Materials Supply Chain Resilience

While less directly controllable than planning settings, building materials costs and availability significantly impact development feasibility. Tariff reduction on key construction materials, facilitation of domestic manufacturing capacity for timber and steel products, and logistics infrastructure improvements all contribute to moderating input cost inflation.

Recent supply chain disruptions highlighted Australia's vulnerability to international materials shortages (Housing Industry Association, 2023, *Building Materials Supply Chain Analysis*). Strategic investment in domestic production capacity for critical materials provides resilience while supporting local employment.

Taxation Architecture for Development

Beyond direct developer incentives, broader taxation settings substantially influence development decisions. Removing GST from new builds while maintaining it on established property transactions would shift economic incentives toward new supply. This reverses the current perverse outcome where new construction faces higher tax burden than existing stock transactions.

Land tax reform that penalises land banking while rewarding active development could unlock sites currently held for speculative appreciation. Annual holding costs on undeveloped but zoned land change the economics of sitting on entitled sites waiting for further price appreciation. However, such reforms face significant political resistance from landholders who benefit from current settings.

Build-to-Rent Sector Development

Institutional capital remains substantially underweight Australian residential property compared to international allocations, primarily due to unfavourable tax treatment (Property Council of Australia, 2024, *Build-to-Rent: Unlocking Institutional Investment*). Purpose-built rental accommodation receives inferior depreciation treatment, faces higher land tax obligations, and encounters GST complications compared to comparable investments in UK or US markets.

Aligning Australian build-to-rent taxation settings with international standards would unlock significant institutional capital for residential development. Superannuation funds and international investors possess substantial capacity to fund large-scale residential projects but require competitive risk-adjusted returns. The BTR sector particularly suits higher-density urban infill development where traditional owner-occupier models face greater sales risk.

Land Banking Disincentives

Vacant land holding costs remain relatively low in Australia compared to jurisdictions with more aggressive land taxation. One-off stamp duty at purchase creates no ongoing incentive for development. Annual land tax on undeveloped zoned land shifts economics away from passive speculation toward active development.

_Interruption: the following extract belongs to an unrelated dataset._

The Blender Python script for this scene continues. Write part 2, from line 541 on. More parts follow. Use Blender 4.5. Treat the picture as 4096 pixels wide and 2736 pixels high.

Developers and landholders often accumulate entitled sites, waiting for optimal market conditions before committing to construction. While commercial rationality supports this behaviour at individual project level, aggregate land banking constrains supply and exacerbates price volatility. Taxation settings that increase holding costs for undeveloped but zoned land accelerate development timing.

Government as Direct Developer

State governments acting as direct developers of social and affordable housing adds supply without reliance on private sector capacity or profit requirements. Government development programs prove particularly valuable as countercyclical measures, maintaining construction sector capacity during downturns when private developers retreat (Australian Housing and Urban Research Institute, 2023, *The Role of Government in Housing Supply*).

Direct government construction also facilitates longer-term planning horizons than profit-driven development cycles permit. Social housing developments can incorporate higher amenity standards, better urban design outcomes, and genuine affordability rather than market-priced outcomes with marginal discounts marketed as "affordable housing."

The Multi-Lever Imperative

No single intervention adequately addresses Australia's housing supply constraints. Planning reform without infrastructure funding leaves projects stranded without services. Infrastructure without skilled labour creates bottlenecks at construction phase. Finance incentives without planning reform merely shift which projects proceed rather than expanding total supply.

Comprehensive supply reform requires coordinated policy intervention across planning, infrastructure, taxation, labour markets, and direct government participation. Even aggressive reform programs face 18 to 36-month lag times before dwellings reach completion. This reality demands sustained political commitment beyond electoral cycles and willingness to invest capital before results become visible to voters.

Commercial Finance Implications

From a commercial lending perspective, supply-side reforms fundamentally alter project feasibility calculations. Reduced development approval timeframes lower holding costs and risk premiums. Infrastructure pre-funding reduces upfront capital requirements. Favourable taxation treatment improves returns and expands the pool of viable developments.

Conversely, demand-side stimulus through buyer grants creates price volatility that complicates valuation assessments and increases loan-to-value ratio risks for construction facilities. Lenders face greater uncertainty about end values when artificial demand stimulus may dissipate before project completion.

The economic case for prioritising supply expansion over demand stimulus proves compelling across inflation management, genuine affordability improvement, and financial system stability. The question is whether political systems can maintain focus on structural reform requiring years to deliver results rather than reaching for immediate demand-side measures that generate headlines but worsen underlying problems.

References

Australian Bureau of Statistics (2024). *Building Activity Survey*. Commonwealth of Australia.

Australian Housing and Urban Research Institute (2023). *The Role of Government in Housing Supply*. AHURI Final Report Series.

Grattan Institute (2023). The Housing Shortage: How to Fix It. Melbourne: Grattan Institute.

Housing Industry Association (2023). Building Materials Supply Chain Analysis. HIA Economics Group.

Lowe, P. (2022). The High Road to Low Inflation. Speech to Australian Business Economists Annual Dinner, Sydney, 29 November 2022. Reserve Bank of Australia.

Master Builders Australia (2024). National Construction Industry Skills Report. MBA Research Division.

NSW Productivity Commission (2023). Rethinking Planning Regulation. NSW Government.

Property Council of Australia (2024). Build-to-Rent: Unlocking Institutional Investment. PCA Research.

Reserve Bank of Australia (2023). Financial Stability Review. RBA, October 2023.